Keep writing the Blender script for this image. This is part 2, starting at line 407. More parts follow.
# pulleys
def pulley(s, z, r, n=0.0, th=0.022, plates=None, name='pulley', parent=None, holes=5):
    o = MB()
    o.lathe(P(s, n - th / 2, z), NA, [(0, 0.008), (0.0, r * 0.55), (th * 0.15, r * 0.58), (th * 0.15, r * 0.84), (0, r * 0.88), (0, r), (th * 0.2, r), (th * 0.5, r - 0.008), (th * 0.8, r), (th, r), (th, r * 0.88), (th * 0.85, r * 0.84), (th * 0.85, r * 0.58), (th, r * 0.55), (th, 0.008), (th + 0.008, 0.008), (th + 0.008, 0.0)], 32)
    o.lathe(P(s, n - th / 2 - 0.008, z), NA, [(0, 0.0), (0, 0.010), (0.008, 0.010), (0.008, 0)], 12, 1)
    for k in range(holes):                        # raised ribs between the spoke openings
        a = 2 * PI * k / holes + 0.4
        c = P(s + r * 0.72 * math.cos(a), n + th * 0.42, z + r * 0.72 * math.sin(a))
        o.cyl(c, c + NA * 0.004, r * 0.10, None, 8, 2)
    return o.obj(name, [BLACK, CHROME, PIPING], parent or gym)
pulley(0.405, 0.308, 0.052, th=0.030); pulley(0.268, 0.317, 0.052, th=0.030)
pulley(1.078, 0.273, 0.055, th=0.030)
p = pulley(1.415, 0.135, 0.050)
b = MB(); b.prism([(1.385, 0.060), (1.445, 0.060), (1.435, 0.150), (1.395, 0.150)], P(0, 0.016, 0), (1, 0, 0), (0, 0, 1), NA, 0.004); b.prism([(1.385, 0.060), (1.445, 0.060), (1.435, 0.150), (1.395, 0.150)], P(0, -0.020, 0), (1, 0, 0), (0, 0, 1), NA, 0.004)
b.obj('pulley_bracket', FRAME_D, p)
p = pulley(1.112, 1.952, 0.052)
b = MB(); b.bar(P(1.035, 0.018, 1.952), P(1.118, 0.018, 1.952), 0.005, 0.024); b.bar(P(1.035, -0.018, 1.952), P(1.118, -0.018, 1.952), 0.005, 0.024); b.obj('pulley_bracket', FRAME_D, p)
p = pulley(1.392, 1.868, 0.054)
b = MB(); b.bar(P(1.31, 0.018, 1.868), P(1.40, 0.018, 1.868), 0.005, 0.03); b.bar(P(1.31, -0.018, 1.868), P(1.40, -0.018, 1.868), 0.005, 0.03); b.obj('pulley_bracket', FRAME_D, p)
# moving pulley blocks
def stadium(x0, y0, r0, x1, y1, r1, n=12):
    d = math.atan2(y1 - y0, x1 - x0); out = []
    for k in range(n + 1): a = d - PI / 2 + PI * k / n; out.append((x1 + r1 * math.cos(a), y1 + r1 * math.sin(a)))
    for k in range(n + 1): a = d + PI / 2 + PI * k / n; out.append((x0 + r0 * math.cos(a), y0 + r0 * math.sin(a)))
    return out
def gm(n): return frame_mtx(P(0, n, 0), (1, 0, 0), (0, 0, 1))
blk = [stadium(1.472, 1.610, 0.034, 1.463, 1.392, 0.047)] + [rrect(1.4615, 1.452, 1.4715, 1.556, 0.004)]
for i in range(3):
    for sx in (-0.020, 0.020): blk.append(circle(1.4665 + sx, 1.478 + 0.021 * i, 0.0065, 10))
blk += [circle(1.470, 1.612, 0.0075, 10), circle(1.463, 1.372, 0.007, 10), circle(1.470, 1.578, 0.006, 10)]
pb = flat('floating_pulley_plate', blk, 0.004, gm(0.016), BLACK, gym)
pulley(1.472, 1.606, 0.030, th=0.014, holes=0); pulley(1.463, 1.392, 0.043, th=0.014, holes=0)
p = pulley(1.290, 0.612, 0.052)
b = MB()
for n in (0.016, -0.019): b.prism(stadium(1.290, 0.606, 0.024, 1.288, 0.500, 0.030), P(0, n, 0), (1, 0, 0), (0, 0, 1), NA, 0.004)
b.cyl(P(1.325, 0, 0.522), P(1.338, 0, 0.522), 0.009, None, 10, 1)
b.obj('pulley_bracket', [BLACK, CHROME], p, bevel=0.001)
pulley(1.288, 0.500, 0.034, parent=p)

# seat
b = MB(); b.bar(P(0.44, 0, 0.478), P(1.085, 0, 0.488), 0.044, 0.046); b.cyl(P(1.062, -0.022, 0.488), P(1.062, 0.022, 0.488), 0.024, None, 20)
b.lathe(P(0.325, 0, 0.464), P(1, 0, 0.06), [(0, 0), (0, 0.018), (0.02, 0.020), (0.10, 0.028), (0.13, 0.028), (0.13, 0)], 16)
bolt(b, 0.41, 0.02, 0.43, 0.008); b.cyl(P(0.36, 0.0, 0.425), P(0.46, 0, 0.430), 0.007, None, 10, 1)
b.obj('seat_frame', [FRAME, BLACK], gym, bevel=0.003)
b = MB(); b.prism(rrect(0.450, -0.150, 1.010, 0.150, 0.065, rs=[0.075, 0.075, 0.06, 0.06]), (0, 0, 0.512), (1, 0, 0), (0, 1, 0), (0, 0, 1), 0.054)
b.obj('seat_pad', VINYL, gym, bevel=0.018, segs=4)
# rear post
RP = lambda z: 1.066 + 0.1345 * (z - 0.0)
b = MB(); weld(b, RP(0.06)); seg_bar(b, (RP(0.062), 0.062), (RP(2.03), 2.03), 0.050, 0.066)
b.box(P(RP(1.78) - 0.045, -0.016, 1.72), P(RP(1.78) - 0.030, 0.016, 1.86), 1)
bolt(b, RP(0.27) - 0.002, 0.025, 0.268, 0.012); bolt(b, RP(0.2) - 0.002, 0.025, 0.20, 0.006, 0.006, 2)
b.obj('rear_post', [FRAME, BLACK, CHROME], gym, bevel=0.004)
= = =
■ **What the task requires**
Extract every line above exactly as it stands.

■ **Exercise solution**
Keep writing the Blender script for this image. This is part 2, starting at line 407. More parts follow.
# pulleys
def pulley(s, z, r, n=0.0, th=0.022, plates=None, name='pulley', parent=None, holes=5):
    o = MB()
    o.lathe(P(s, n - th / 2, z), NA, [(0, 0.008), (0.0, r * 0.55), (th * 0.15, r * 0.58), (th * 0.15, r * 0.84), (0, r * 0.88), (0, r), (th * 0.2, r), (th * 0.5, r - 0.008), (th * 0.8, r), (th, r), (th, r * 0.88), (th * 0.85, r * 0.84), (th * 0.85, r * 0.58), (th, r * 0.55), (th, 0.008), (th + 0.008, 0.008), (th + 0.008, 0.0)], 32)
    o.lathe(P(s, n - th / 2 - 0.008, z), NA, [(0, 0.0), (0, 0.010), (0.008, 0.010), (0.008, 0)], 12, 1)
    for k in range(holes):                        # raised ribs between the spoke openings
        a = 2 * PI * k / holes + 0.4
        c = P(s + r * 0.72 * math.cos(a), n + th * 0.42, z + r * 0.72 * math.sin(a))
        o.cyl(c, c + NA * 0.004, r * 0.10, None, 8, 2)
    return o.obj(name, [BLACK, CHROME, PIPING], parent or gym)
pulley(0.405, 0.308, 0.052, th=0.030); pulley(0.268, 0.317, 0.052, th=0.030)
pulley(1.078, 0.273, 0.055, th=0.030)
p = pulley(1.415, 0.135, 0.050)
b = MB(); b.prism([(1.385, 0.060), (1.445, 0.060), (1.435, 0.150), (1.395, 0.150)], P(0, 0.016, 0), (1, 0, 0), (0, 0, 1), NA, 0.004); b.prism([(1.385, 0.060), (1.445, 0.060), (1.435, 0.150), (1.395, 0.150)], P(0, -0.020, 0), (1, 0, 0), (0, 0, 1), NA, 0.004)
b.obj('pulley_bracket', FRAME_D, p)
p = pulley(1.112, 1.952, 0.052)
b = MB(); b.bar(P(1.035, 0.018, 1.952), P(1.118, 0.018, 1.952), 0.005, 0.024); b.bar(P(1.035, -0.018, 1.952), P(1.118, -0.018, 1.952), 0.005, 0.024); b.obj('pulley_bracket', FRAME_D, p)
p = pulley(1.392, 1.868, 0.054)
b = MB(); b.bar(P(1.31, 0.018, 1.868), P(1.40, 0.018, 1.868), 0.005, 0.03); b.bar(P(1.31, -0.018, 1.868), P(1.40, -0.018, 1.868), 0.005, 0.03); b.obj('pulley_bracket', FRAME_D, p)
# moving pulley blocks
def stadium(x0, y0, r0, x1, y1, r1, n=12):
    d = math.atan2(y1 - y0, x1 - x0); out = []
    for k in range(n + 1): a = d - PI / 2 + PI * k / n; out.append((x1 + r1 * math.cos(a), y1 + r1 * math.sin(a)))
    for k in range(n + 1): a = d + PI / 2 + PI * k / n; out.append((x0 + r0 * math.cos(a), y0 + r0 * math.sin(a)))
    return out
def gm(n): return frame_mtx(P(0, n, 0), (1, 0, 0), (0, 0, 1))
blk = [stadium(1.472, 1.610, 0.034, 1.463, 1.392, 0.047)] + [rrect(1.4615, 1.452, 1.4715, 1.556, 0.004)]
for i in range(3):
    for sx in (-0.020, 0.020): blk.append(circle(1.4665 + sx, 1.478 + 0.021 * i, 0.0065, 10))
blk += [circle(1.470, 1.612, 0.0075, 10), circle(1.463, 1.372, 0.007, 10), circle(1.470, 1.578, 0.006, 10)]
pb = flat('floating_pulley_plate', blk, 0.004, gm(0.016), BLACK, gym)
pulley(1.472, 1.606, 0.030, th=0.014, holes=0); pulley(1.463, 1.392, 0.043, th=0.014, holes=0)
p = pulley(1.290, 0.612, 0.052)
b = MB()
for n in (0.016, -0.019): b.prism(stadium(1.290, 0.606, 0.024, 1.288, 0.500, 0.030), P(0, n, 0), (1, 0, 0), (0, 0, 1), NA, 0.004)
b.cyl(P(1.325, 0, 0.522), P(1.338, 0, 0.522), 0.009, None, 10, 1)
b.obj('pulley_bracket', [BLACK, CHROME], p, bevel=0.001)
pulley(1.288, 0.500, 0.034, parent=p)

# seat
b = MB(); b.bar(P(0.44, 0, 0.478), P(1.085, 0, 0.488), 0.044, 0.046); b.cyl(P(1.062, -0.022, 0.488), P(1.062, 0.022, 0.488), 0.024, None, 20)
b.lathe(P(0.325, 0, 0.464), P(1, 0, 0.06), [(0, 0), (0, 0.018), (0.02, 0.020), (0.10, 0.028), (0.13, 0.028), (0.13, 0)], 16)
bolt(b, 0.41, 0.02, 0.43, 0.008); b.cyl(P(0.36, 0.0, 0.425), P(0.46, 0, 0.430), 0.007, None, 10, 1)
b.obj('seat_frame', [FRAME, BLACK], gym, bevel=0.003)
b = MB(); b.prism(rrect(0.450, -0.150, 1.010, 0.150, 0.065, rs=[0.075, 0.075, 0.06, 0.06]), (0, 0, 0.512), (1, 0, 0), (0, 1, 0), (0, 0, 1), 0.054)
b.obj('seat_pad', VINYL, gym, bevel=0.018, segs=4)
# rear post
RP = lambda z: 1.066 + 0.1345 * (z - 0.0)
b = MB(); weld(b, RP(0.06)); seg_bar(b, (RP(0.062), 0.062), (RP(2.03), 2.03), 0.050, 0.066)
b.box(P(RP(1.78) - 0.045, -0.016, 1.72), P(RP(1.78) - 0.030, 0.016, 1.86), 1)
bolt(b, RP(0.27) - 0.002, 0.025, 0.268, 0.012); bolt(b, RP(0.2) - 0.002, 0.025, 0.20, 0.006, 0.006, 2)
b.obj('rear_post', [FRAME, BLACK, CHROME], gym, bevel=0.004)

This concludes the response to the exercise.